Christmas is just around the corner, which brings up the inevitable meteorological question: What are your chances of waking up to a blanket of snow on Christmas morning?

What You Need To Know

  • A white Christmas is defined by having an inch or more of snow on Christmas Day

  • Higher chances are in lake-effect regions and the higher elevations of the west

  • Lower chances are across southern regions - though with a few exceptions

Dating back to Bing Crosby's 1942 rendition of Irving Berlin's hit song (and Sinatra's re-make a few years later), the concept of a white Christmas remains an idyllic one to this day.

Of course, this version of an idyllic Christmas requires some cooperation from Mother Nature.

The official definition of a white Christmas

Before we start digging into the climatology and what your white Christmas chances might be, you should probably know what exactly a white Christmas is, because there is an actual definition behind it all.

For a white Christmas to officially take place, you need an inch or more of snowfall on Christmas, according to the National Weather Service (NWS).

If you look closely at preliminary monthly climate data from the NWS, you can see the daily log of snow that's officially on the ground for your location.
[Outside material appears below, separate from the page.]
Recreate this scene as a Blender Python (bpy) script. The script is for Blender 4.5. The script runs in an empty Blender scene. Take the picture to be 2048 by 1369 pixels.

If the highlighted number is one or above on December 25th, you've got enough snow for an official white Christmas.

In the example below, you can see that seven inches of snow were on the ground in Buffalo, New York on December 25, 2017.

Go here for a white Christmas

Well, if you're looking to make sure that you get a white Christmas, we've got a few places in mind for you. 

Here are a small handful of locations that, based on official National Weather Service data archives, are just about guaranteed to enjoy a white Christmas:

-Alta, Utah (lowest Christmas Day snow depth on record: Eight inches)

-Jay Peak, Vermont: (lowest Christmas Day snow depth on record: One inch)

-Kotzebue, Alaska: (lowest Christmas Day snow depth on record: One inch)

-Stanley, Idaho: (lowest Christmas Day snow depth on record: Three inches)

-Winter Park, Colorado (lowest Christmas Day snow depth on record: Seven inches)

-Yellowstone National Park (Bechler River), Wyoming: (lowest Christmas Day snow depth on record: 14 inches)

Of course, there are plenty of other areas you're just about guaranteed to have a white Christmas, but they might not have an official observation site.

Closer to more populated areas (and reality) for the rest of us who don't live in Alaska or on top of a mountain, there are plenty of places where you're a near-lock to have a white Christmas.

Take a look:

For starters, the inner-mountain west and the lake-effect snow belts of the Midwest and Northeast are your likeliest spots to get a white Christmas. Ski country is usually a safe spot for obvious reasons.

If you're looking for places where you're guaranteed to not have a white Christmas, well, you probably didn't us need to tell you that if you head to Florida or south Texas, you'll be staring at palm trees instead of a snow-covered lawn.

Spectrum snow fight!

Spectrum News is home to award-winning local news from Massachusetts to California to Florida, with many places in between. We figured it might be fun to pin Spectrum's 21 cities up against one another to see who's got the best chance at a white Christmas (sorry in advance, Tampa).

The winner? Syracuse, New York, with perhaps a slightly surprisingly low 58% chance of a white Christmas, based on 30-year records.

From Wilmington, North Carolina's 1% to the Cuse's 58%, here's a look at how your city stacks up:

Sorry Bay News 9 readers in Tampa,  My News 13 friends in Orlando, and Spectrum News 1 readers in southern California. You have a 0% chance of a white Christmas.

Don't let the weather dictate too much of your Christmas spirit, though. After all, legend has it that Irving Berlin wrote "White Christmas" in La Quinta, California - a warm-weather desert with a 0% chance of seeing a white Christmas this year.